July PCE

Thank goodness, the July PCE numbers look pretty good compared to recent months. Lets hope it is something that will continue.

The BEA has released their July 2011 numbers for personal consumption expenditures and they are definitely good. In real dollars PCE for July is up 0.46% or 5.63% on an annualized basis. This is a nice change from the downward trend we’ve been seeing for the previous 3 months*.

However, while this is indeed good news, keep in mind it is one data point and it might be partially (even entirely) due to “back to school spending”. So while we can breath a bit easier next months PCE numbers will be interesting to see. Hopefully we will see the upward trend continuing. And to reiterate, personal consumption expenditures is the largest component of GDP, well over 70%. Thus, if PCE starts to drop significantly for two or more months in a row the likelihood that GDP will be very low or negative is considerable. You can think of PCE as sort of an advance indicator of where we expect the next GDP release to go…up, down, little change, etc. Granted, the data is subject to revision as the BEA gets more data, but it is helpful in forming expectations of our economic situation.

*Please note the downward trend in the PCE numbers is when you adjust for inflation–i.e. real terms. In nominal terms PCE has been increasing.

FILED UNDER: Economics and Business, ,
Steve Verdon
About Steve Verdon
Steve has a B.A. in Economics from the University of California, Los Angeles and attended graduate school at The George Washington University, leaving school shortly before staring work on his dissertation when his first child was born. He works in the energy industry and prior to that worked at the Bureau of Labor Statistics in the Division of Price Index and Number Research. He joined the staff at OTB in November 2004.

Comments

  1. Dave Schuler says:

    There are a couple of flies in that ointment. First, real personal income declined. That doesn’t bode particularly well for future PCE and undercuts the household deleveraging story as well. Secondly, the BEA uses its own inflation measure to calculate real PCE. If it were using CPI, it would erase the reported consumption increase.

  2. Steve Verdon says:

    Yeah, but the CPI is not a measure of inflation, it is really designed to put an upper bound on the cost-of-living, I’ve read that post you linked to awhile ago on your site and while it was interesting the use of the CPI as a measure of inflation should be done while keeping this point I’ve raised in mind.

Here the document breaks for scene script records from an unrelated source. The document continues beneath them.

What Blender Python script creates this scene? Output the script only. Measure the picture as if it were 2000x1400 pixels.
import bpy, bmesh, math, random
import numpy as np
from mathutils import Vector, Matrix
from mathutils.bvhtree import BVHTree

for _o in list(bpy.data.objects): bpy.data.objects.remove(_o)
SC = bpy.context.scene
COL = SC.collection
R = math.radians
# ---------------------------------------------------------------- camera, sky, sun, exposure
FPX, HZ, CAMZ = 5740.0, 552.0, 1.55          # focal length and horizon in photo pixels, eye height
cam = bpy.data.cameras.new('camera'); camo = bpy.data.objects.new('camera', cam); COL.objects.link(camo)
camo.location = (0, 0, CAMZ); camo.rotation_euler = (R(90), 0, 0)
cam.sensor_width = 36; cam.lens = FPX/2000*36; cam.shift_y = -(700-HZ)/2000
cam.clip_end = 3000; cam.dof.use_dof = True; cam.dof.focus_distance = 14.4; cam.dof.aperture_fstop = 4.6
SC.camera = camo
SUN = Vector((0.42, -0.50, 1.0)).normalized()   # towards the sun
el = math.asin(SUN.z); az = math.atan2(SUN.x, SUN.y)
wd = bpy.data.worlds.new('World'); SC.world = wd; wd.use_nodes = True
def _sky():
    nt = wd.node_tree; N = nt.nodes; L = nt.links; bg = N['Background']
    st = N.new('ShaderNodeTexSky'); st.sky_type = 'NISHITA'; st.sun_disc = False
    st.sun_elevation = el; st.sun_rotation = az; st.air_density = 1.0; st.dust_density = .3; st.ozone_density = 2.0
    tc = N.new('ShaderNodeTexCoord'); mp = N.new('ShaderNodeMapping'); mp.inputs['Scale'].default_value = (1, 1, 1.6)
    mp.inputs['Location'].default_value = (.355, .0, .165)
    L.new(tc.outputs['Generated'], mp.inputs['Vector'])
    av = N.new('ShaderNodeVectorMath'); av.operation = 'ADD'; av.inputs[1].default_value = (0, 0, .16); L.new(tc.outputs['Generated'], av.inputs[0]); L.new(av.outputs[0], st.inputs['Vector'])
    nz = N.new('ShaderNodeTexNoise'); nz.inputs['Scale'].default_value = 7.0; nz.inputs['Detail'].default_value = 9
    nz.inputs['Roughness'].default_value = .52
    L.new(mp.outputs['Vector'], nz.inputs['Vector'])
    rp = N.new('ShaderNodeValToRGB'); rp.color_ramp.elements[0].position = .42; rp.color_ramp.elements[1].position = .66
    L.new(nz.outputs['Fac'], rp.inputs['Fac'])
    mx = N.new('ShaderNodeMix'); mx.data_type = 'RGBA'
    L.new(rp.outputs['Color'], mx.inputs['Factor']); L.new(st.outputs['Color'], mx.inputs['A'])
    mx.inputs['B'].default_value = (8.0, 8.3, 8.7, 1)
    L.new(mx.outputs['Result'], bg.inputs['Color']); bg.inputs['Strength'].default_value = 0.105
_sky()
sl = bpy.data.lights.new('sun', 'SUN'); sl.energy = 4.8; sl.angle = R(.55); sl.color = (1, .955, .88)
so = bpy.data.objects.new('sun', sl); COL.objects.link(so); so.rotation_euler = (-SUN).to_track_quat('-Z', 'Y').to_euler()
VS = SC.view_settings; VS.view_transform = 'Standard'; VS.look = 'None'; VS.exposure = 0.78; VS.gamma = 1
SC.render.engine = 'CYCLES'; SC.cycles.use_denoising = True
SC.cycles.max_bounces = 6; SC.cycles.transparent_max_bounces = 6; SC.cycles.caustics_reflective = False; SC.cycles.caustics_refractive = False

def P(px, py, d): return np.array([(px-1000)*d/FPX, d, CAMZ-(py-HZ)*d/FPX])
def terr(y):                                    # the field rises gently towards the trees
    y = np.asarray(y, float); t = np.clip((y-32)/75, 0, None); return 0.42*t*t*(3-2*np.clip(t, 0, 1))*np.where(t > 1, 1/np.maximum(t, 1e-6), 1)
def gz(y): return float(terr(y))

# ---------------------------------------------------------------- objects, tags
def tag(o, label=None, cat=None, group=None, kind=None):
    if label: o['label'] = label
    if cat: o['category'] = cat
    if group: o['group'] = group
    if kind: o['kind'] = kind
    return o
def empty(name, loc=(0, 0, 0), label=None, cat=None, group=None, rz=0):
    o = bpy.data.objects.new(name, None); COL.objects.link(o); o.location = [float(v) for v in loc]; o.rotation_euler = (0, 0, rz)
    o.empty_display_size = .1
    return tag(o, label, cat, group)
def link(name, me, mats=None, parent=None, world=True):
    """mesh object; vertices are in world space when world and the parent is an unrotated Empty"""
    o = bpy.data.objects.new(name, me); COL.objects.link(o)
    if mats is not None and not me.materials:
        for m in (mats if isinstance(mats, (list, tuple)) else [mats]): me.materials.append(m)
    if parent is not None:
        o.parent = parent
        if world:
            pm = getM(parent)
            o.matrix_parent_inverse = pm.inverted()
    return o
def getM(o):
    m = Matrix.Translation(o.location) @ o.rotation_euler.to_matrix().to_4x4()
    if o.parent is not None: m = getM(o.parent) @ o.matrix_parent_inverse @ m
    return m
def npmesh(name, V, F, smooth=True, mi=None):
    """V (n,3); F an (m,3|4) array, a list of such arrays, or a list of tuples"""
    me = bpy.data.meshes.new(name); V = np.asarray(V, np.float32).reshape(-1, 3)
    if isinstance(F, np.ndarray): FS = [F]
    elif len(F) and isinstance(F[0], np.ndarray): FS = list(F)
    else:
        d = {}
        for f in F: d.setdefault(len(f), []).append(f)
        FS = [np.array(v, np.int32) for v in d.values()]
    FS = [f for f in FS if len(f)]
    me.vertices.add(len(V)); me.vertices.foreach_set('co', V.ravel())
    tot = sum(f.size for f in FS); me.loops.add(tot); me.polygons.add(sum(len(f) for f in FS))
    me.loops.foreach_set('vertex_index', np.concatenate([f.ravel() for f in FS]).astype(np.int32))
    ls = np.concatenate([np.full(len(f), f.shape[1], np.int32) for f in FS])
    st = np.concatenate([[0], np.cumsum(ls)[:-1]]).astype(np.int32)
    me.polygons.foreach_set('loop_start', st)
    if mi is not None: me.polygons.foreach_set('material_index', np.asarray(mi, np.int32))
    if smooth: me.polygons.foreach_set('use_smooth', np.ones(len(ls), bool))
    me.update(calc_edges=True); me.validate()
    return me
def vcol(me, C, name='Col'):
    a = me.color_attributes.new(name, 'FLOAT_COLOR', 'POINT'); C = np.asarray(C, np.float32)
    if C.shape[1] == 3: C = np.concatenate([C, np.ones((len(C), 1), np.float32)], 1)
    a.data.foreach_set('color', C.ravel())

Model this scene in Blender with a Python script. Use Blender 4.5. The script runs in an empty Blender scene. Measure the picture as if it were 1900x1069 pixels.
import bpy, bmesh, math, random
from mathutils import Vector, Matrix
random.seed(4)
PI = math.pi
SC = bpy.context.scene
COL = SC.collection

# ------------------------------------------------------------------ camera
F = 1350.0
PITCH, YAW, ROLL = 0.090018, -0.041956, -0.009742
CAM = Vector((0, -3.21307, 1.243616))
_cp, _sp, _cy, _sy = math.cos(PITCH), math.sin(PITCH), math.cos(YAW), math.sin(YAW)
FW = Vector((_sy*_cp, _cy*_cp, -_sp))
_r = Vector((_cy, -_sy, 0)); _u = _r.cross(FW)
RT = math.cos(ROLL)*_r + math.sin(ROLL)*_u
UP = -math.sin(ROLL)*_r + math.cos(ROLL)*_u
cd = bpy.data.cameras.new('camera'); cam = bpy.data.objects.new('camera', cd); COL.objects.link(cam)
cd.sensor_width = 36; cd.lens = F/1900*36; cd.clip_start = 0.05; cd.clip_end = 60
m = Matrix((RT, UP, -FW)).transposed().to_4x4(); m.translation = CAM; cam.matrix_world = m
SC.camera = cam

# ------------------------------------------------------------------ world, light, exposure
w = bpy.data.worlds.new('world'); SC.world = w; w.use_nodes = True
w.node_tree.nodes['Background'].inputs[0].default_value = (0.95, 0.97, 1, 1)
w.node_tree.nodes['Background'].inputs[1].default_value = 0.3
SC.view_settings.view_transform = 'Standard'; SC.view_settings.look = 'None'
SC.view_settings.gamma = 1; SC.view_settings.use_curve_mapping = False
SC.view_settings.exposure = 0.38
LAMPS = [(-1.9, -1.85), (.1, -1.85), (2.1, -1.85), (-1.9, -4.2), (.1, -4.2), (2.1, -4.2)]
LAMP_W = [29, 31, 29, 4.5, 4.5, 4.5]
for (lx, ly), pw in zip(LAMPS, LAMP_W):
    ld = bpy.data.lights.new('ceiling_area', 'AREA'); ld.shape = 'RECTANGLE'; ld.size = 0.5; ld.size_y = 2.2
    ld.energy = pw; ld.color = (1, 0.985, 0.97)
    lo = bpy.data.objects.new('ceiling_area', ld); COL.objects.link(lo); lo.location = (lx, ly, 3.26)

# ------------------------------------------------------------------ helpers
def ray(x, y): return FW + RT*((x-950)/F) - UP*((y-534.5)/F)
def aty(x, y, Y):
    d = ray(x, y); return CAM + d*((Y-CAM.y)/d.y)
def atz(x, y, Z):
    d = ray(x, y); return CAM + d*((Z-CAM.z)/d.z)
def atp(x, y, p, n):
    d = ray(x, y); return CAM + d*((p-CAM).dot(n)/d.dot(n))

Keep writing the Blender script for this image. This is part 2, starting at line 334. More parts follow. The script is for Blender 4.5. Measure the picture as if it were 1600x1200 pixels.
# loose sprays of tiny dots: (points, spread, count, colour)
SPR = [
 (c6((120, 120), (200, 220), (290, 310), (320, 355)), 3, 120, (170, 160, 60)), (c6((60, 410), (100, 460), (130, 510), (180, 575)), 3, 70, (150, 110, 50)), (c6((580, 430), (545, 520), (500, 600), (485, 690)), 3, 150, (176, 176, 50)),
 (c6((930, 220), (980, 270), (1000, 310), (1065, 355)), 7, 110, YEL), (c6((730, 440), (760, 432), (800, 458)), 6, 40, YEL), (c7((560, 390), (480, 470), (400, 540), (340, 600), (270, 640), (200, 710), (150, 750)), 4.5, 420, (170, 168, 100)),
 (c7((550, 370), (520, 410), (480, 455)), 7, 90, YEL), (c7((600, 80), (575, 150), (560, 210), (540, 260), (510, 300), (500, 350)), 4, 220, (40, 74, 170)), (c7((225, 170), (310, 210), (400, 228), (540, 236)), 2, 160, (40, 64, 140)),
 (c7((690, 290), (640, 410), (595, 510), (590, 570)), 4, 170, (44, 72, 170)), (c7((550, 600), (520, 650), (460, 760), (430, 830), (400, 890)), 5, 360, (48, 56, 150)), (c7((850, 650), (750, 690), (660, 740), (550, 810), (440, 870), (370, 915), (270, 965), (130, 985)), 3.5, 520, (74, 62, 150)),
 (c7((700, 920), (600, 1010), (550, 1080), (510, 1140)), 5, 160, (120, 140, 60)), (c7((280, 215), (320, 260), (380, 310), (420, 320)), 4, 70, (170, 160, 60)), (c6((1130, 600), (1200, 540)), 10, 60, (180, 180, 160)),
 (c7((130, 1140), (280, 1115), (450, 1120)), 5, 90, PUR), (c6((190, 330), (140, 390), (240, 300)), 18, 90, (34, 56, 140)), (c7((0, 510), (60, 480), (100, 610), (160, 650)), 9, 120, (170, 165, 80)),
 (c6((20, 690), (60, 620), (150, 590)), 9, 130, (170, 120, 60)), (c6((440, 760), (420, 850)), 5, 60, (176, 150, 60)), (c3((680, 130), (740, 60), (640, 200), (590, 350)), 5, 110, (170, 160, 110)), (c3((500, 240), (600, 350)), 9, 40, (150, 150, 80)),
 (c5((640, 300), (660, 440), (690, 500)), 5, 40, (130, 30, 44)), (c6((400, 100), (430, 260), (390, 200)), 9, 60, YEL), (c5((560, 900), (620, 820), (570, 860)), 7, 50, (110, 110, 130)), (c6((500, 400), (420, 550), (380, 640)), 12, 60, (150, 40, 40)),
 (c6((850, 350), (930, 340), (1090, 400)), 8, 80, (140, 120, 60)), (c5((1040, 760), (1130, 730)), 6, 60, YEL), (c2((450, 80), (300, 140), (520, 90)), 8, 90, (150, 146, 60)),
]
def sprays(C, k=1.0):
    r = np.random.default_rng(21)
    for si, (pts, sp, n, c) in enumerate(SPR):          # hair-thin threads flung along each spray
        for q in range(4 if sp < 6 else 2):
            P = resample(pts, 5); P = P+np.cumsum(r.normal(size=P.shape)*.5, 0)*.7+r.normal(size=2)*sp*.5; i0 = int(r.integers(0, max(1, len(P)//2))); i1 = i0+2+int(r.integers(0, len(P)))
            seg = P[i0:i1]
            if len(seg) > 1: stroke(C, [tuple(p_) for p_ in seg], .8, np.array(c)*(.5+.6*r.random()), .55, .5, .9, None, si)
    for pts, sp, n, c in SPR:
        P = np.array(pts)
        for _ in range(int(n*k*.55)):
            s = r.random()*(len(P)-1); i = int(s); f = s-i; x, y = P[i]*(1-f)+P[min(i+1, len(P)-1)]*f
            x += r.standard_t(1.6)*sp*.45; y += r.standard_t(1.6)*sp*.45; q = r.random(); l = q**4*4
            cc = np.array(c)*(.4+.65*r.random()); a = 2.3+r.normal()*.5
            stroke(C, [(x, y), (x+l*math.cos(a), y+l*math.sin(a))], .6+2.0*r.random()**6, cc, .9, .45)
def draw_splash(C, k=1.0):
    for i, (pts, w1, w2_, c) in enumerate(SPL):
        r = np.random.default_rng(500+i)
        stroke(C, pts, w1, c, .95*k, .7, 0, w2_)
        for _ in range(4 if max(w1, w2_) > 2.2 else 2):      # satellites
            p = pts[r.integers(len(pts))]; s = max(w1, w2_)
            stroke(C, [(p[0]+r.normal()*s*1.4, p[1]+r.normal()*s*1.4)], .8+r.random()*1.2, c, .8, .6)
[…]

    The real personal income part is disconcerting and it does indeed reduce the likelihood of an upward trend in PCE–i.e. much of this increase could be logged off to “back to school spending” and also using existing credit. To the extent that households need to de-leverage, that is moving in the wrong direction and could be bad down the road.

    So while I see this release as good news, I’m not about ready to start skipping through the tulips thinking we’ve entered the land of milk and honey. We still have some very serious issues to deal with and in my view we just don’t have the where-with-all to deal with them.

    I guess if I’d sum up my overall feelings, right now I think we’ve pushed things back a tiny, tiny bit, but that inevitably we will have some serious problems in the not too distant future.

  3. Ben Wolf says:

    Continued decline in income is by far the most serious sign of building deflationary pressure. If we actually enact significant austerity measures a deflationary spiral is the most likely outcome.